… Je suis avec une petite élève violoncelliste qui a commencé le violoncelle au début de l’année, Il y a donc maintenant 8 mois. Nous travaillons un morceau qui est assez lent et chanté et qui se joue avec piano… Elle va le jouer à une audition… On parle de ce qu’elle a envie de raconter au public à travers ce texte qui est très simple et qui s’appelle « Pleine lune ». On essaie de mettre le décor : pourquoi « pleine lune » ? pourquoi y a-t-il écrit sur la partition : « tristement » ? – Ce n’est pas triste, la pleine lune ! dit-elle. – Oui mais si on écoute le morceau avec la partie de piano, on entend pourtant bien que ce n’est pas très gai… alors ?… Que peut-elle imaginer pour que cela prenne sens, aussi bien pour elle que pour les auditeurs ? Finalement cela va être une histoire avec des animaux (c’est elle, bien sûr, qui choisit) elle voit un petit cheval bleu foncé presque noir qui a perdu sa maman…. Son histoire, qu’elle construit au fur et à mesure que l’on chante la partie de violoncelle, tout en écoutant bien le piano qui va nous donner les solutions de l’énigme, devient très sensée et toute simple. Nous sommes toutes les deux pleines d’émotions en la voyant se dévoiler… Maintenant cette petite élève joue… c’est bien sûr plus difficile que d’inventer avec des mots mais, nous-autres, instrumentistes, avons comme dure tâche d’être muets… Pour aider son archet à être bien en lien avec ses cordes je lui rappelle la couleur du cheval : « bleu presque noir ». Et immédiatement le son se transforme, devient plein et grave et le phrasé est là, clair et précis !!

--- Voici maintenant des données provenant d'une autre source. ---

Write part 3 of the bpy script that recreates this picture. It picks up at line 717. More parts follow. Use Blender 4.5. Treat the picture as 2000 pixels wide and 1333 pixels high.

… Je suis avec un petit groupe d’élèves violonistes, altistes, contrebassistes et violoncellistes. Nous sommes en atelier d’improvisation. La consigne est celle-ci : 3 élèves jouent tous en même temps la note de leur choix (cela fait donc un accord aléatoire) et tiennent le son. Un quatrième cherche le mot qui lui semble le plus approprié pour évoquer l’ambiance crée. Le groupe tente alors de s’adapter à ce mot – qui, parfois, surprend – en se mettant simplement, tout en jouant, en contact avec ce qu’il évoque. Et, de fait, le son se transforme, prend des couleurs nouvelles bien que les notes n’aient pas changé et que l’archet reste avec un rythme immuable… Nous sommes bien dans une technique mais laquelle ??
… Je travaille mon violoncelle dans un endroit inhabituel : une ancienne étable dans une ferme de montagne… Il y a beaucoup de bois. Mon violoncelle sonne parfaitement bien et tout me semble merveilleusement facile !! Le son me guide… Le son guide ma Musique… C’est si simple…. la qualité du son autour de moi, en dehors de ce que je façonne, m’aide à jouer techniquement mieux et musicalement mieux ….
… Dernièrement, pendant le cours hebdomadaire d’une élève adulte (C), cela s’est encore bien manifesté : la semaine précédente, nous avions étudié à fond les glissades harmoniques extrêmement lentes pour vraiment écouter TOUT ce qui se passait dans le son sur les harmoniques et aussi sur les parties de corde ENTRE les harmoniques : les sifflement, les grognements, les souffles ….et C. avait constaté qu’il ne se passait pas du tout la même chose sur chaque corde et avait pu relier ça justement à des sensations et des images très différentes selon les cordes (gravillons, eau..)
Hier donc, comme l’oreille s’était ouverte dans le travail précédent, l’écoute des notes était plus subtile et le son et la technique d’archet s’en trouvait à l’évidence enrichis. Le fil était créé par cette capacité de l’oreille à discerner ce qui était dans le son et cela devenait le fil principal qui soutenait la technique d’archet et donc la technique de main gauche….je crois vraiment que l’ordre est celui-ci… d’ailleurs on le voit bien, donc, dans une très bonne acoustique : comme le son est meilleur, la main gauche marche bien mieux. C’est le son qui mène la main gauche, qui lui donne confiance, qui la fait agir exactement au bon moment. Ceci fonctionne en fait si on a repéré le moment exact où on devait signifier à la main gauche ce qu’elle allait faire bientôt. Mais c’est comme si cette anticipation pouvait être meilleure dans des conditions de bonne qualité de son ou plutôt de bonne écoute du son et de plaisir de son.
Mais comment se fait-il que lorsque je donne la priorité absolue au son tel que je le ressens, TOUT aille mieux ???
Je trouve cette expérience fascinante. J’aimerais bien venir à Lyon pour essayer.